* Given task: Take every line that has the string "this" and copy it out.

* Record excerpts:
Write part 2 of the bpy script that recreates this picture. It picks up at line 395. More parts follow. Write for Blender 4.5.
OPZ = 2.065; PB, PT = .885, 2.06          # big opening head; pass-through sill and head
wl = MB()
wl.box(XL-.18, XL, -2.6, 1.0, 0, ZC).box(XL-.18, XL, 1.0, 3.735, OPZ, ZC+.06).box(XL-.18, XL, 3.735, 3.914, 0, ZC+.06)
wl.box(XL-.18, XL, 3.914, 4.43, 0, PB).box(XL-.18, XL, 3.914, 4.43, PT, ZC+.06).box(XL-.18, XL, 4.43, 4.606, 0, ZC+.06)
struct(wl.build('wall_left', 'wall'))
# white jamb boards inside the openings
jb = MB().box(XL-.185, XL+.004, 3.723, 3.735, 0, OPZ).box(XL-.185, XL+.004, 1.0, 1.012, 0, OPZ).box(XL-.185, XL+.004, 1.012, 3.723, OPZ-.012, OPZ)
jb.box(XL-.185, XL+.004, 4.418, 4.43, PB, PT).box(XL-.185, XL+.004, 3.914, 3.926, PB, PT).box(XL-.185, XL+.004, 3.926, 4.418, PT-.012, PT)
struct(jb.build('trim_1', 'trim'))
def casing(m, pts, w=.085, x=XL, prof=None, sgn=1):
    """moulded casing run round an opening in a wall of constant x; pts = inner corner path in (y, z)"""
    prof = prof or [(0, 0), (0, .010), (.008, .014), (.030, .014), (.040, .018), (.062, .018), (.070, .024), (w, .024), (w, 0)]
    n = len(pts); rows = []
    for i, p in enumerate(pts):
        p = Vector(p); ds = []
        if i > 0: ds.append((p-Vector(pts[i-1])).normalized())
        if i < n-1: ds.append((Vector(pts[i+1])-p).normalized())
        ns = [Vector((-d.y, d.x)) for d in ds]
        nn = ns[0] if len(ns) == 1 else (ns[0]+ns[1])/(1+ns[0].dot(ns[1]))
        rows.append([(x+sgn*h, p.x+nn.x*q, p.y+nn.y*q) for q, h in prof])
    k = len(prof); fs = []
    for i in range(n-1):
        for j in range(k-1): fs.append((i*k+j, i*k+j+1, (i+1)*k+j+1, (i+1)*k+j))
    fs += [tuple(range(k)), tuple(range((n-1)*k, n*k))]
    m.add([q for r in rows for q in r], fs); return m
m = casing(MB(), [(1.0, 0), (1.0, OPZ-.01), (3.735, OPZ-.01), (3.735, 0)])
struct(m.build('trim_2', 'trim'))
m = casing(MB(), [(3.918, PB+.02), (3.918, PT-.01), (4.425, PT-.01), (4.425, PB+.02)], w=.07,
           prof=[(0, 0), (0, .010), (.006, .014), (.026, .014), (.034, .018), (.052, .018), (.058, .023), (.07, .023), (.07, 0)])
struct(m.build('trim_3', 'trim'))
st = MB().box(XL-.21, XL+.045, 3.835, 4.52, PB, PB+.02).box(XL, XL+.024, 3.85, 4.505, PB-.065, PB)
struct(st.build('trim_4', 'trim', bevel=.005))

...

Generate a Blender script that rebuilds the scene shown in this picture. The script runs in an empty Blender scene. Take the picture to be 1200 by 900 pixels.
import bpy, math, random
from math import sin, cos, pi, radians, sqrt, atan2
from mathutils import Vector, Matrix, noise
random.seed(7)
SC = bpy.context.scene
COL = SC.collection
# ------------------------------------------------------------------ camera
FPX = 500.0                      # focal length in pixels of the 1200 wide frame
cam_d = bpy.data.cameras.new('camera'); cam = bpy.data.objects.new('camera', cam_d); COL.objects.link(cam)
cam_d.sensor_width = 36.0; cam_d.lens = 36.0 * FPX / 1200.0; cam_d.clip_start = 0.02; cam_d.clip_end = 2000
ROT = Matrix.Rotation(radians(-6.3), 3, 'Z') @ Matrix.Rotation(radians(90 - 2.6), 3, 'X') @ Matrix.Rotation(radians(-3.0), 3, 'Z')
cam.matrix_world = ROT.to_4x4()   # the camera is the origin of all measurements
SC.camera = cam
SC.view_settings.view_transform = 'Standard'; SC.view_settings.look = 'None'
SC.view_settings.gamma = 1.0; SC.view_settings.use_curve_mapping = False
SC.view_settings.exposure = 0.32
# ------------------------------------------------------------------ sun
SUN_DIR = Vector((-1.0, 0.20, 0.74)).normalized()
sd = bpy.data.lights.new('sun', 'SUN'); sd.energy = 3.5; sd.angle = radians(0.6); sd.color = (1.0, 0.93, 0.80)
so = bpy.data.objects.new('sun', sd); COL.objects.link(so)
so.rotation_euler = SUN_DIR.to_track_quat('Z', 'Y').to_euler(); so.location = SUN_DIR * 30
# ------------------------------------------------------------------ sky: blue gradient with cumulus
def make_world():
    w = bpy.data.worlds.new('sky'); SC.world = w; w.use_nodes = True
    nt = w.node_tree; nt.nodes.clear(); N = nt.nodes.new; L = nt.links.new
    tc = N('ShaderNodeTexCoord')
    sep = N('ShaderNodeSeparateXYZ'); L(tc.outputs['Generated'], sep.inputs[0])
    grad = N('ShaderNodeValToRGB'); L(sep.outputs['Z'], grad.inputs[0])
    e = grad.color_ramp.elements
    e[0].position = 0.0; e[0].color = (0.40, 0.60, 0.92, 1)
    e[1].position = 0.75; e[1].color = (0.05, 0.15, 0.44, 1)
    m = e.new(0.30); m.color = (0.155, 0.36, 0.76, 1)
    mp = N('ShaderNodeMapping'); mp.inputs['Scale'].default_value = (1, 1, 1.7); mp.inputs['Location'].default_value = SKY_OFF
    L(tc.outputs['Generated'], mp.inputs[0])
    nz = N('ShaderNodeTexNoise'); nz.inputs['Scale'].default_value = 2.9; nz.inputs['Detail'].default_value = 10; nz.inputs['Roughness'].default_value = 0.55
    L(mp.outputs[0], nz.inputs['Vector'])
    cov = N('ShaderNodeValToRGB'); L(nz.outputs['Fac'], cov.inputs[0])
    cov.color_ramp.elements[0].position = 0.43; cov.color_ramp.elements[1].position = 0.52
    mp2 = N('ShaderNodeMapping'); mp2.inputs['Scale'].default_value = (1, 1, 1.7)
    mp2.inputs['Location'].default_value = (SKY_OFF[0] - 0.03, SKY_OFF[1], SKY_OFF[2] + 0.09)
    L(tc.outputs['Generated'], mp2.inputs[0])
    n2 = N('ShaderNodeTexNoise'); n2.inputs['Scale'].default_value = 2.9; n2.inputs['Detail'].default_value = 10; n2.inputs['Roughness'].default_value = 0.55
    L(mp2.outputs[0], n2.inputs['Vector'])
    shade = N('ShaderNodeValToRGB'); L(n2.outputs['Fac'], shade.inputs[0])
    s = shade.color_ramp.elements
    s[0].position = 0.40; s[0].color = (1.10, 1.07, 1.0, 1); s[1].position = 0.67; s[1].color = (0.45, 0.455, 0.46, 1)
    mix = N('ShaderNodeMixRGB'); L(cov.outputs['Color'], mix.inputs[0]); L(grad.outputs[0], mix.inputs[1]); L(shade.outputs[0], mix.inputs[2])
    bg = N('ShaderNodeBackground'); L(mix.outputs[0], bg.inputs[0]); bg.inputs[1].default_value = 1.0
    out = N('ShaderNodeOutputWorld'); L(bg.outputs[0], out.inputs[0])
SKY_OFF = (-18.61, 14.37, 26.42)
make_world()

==

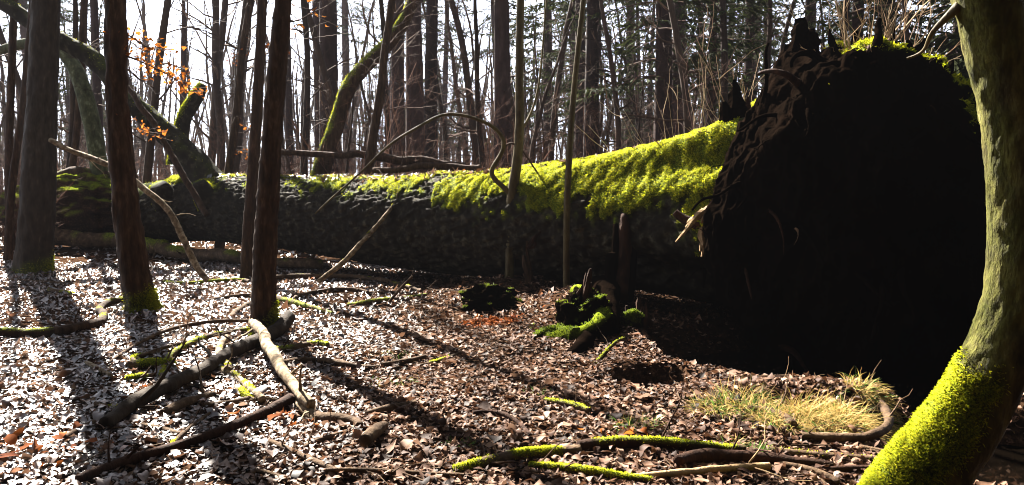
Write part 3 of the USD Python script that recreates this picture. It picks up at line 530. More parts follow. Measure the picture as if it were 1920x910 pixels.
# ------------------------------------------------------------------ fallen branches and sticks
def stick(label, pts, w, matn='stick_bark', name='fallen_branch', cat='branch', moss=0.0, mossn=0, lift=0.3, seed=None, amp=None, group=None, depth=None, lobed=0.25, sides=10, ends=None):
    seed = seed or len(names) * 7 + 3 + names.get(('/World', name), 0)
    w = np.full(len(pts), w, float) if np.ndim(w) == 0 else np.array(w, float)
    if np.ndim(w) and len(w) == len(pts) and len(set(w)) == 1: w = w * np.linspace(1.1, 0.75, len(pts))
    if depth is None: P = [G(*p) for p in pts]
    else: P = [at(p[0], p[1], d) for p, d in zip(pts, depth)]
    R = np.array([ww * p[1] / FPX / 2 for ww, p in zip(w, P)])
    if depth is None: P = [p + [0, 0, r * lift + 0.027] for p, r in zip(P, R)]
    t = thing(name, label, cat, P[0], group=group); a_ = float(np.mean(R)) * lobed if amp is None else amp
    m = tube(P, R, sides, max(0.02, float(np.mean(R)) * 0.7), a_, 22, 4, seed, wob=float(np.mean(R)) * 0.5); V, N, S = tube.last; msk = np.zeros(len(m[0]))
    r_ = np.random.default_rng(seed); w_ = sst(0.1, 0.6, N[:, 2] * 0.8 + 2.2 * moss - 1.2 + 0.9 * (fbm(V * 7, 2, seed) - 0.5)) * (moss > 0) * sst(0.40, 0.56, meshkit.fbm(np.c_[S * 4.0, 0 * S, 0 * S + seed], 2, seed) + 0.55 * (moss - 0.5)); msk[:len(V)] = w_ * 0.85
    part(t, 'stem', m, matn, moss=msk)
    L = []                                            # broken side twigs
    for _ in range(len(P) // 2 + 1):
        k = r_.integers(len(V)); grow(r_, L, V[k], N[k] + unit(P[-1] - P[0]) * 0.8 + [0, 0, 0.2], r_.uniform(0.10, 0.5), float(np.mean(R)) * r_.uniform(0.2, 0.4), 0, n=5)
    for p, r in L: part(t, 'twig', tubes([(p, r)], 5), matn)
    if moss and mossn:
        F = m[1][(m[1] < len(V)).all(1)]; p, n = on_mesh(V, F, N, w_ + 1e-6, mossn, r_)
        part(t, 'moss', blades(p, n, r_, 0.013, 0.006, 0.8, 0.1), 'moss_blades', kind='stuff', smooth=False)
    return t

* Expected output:
Write part 2 of the bpy script that recreates this picture. It picks up at line 395. More parts follow. Write for Blender 4.5.
Generate a Blender script that rebuilds the scene shown in this picture. The script runs in an empty Blender scene. Take the picture to be 1200 by 900 pixels.
Write part 3 of the USD Python script that recreates this picture. It picks up at line 530. More parts follow. Measure the picture as if it were 1920x910 pixels.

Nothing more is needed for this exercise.